Ces nouvelles interviennent une semaine après la réunion de Munich, renforçant ainsi l’interprétation positive qu’on en a faite. Cette réunion a donné lieu à des interprétations très divergentes, jusqu’à celle, extrême, que la position exposée par Biden ne faisait que confirmer la politique agressive de l’administration Bush (voir l’analyse de George Friedman, de Stratfor.com, le 9 janvier). Au contraire, nous estimons plus que jamais que la réunion de Munich a été révélatrice d’une réelle évolution US, et cette évolution tenant sans aucun doute à la pression de la situation intérieure US, sans rapport avec le moindre projet politique nouveau. Dans ce cas, la nécessité fait force de loi et donne certainement une plus grande assurance de la solidité de l’orientation, tant les seules orientations solides aujourd’hui sont celles qu’imposent les événements.

Cette analyse est également celle d’un expert que nous apprécions beaucoup, le britannique Anatol Lieven, rapportée sur AFP/RAW Story le 10 février.

«Anatol Lieven, an analyst with King's College London, doubted whether the Obama administration could really press on with NATO expansion. For one thing, Lieven said, it would take billions of dollars for the United States to compensate Ukraine for the loss of the subsidized gas it receives from Russia. Expansion could also provoke war with Russia.

»He also questioned whether the new administration could push the plans of the preceding administration of George W. Bush to establish an anti-missile shield in the Czech Republic and Poland – a major sore point for Moscow. There appears to be a new foreign policy approach in Washington, but it may stem not so much from “a philosophical change” but from the fact “that America is clearly a great deal less powerful than it used to be,” Lieven said.»

Les propositions US se placent effectivement dans la logique de ce qu’on perçoit des divers signes venus de l’administration Obama depuis trois mois. Le système BMDE évolue d’un projet stratégique qui prétendait avoir sa spécificité et son utilité, même s’il n’avait guère de sens sinon la logique automatiquement déstabilisante de l’administration GW Bush, suscitée par les intérêts du complexe militaro-industriel, vers ce que les stratèges des négociations stratégiques nommaient durant la Guerre froide “a bargaining ship”, – système n’étant là que pour pouvoir être abandonné ou modifié en faisant obtenir pour cette décision le maximum en échange de la part de l’autre négociateur. L’aspect iranien entrant dans le jeu n’est pas une surprise, tant l’administration Obama cherche à avancer dans le règlement des diverses crises de politique extérieure héritées de l’époque Bush; bien entendu, cet aspect iranien serait le facteur intéressant attendu par les USA de cette utilisation du “bargaining ship”.
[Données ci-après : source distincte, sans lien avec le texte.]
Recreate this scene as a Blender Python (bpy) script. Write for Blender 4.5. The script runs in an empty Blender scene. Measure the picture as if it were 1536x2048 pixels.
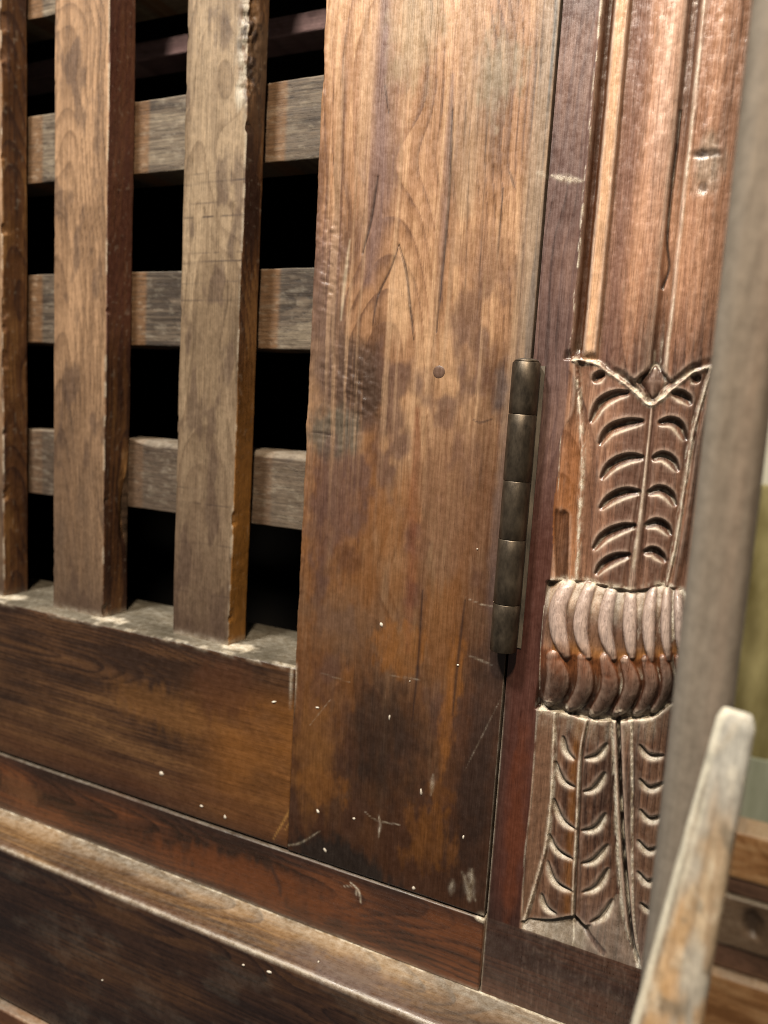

On répétera que ce qui domine, plus que jamais, c’est cette volonté de désengagement des projets stratégiques divers, et en général offensifs et déstructurants; c’est-à-dire le passage d’une posture offensive à une posture défensive. Il faut noter que l’évolution du côté russe n’est certainement pas dissemblable. La Russie connaît aussi d’énormes problèmes intérieurs et subit la crise de plein fouet. Elle aussi recherche à régler le maximum de problèmes extérieurs dans des conditions acceptables. Dans tout cela, on observe que la logique de la crise ne pousse certainement pas les dirigeants vers des affrontements directs, bien au contraire, – ce qui invite à manier avec la plus grande précaution, voire avec septicisme, l’idée que la crise pourrait conduire à un conflit majeur. Le poids intérieur de la crise est en soi un fardeau bien suffisant; éventuellement, c’est lui qui pourrait avoir des effets déstabilisants, avec des effets indirects d’antagonisme… Aujourd’hui, les crises extérieures pourraient beaucoup plus venir, de manière complètement inattendue et incontrôlée, des effets indirects, des troubles ou des déstabilisations internes.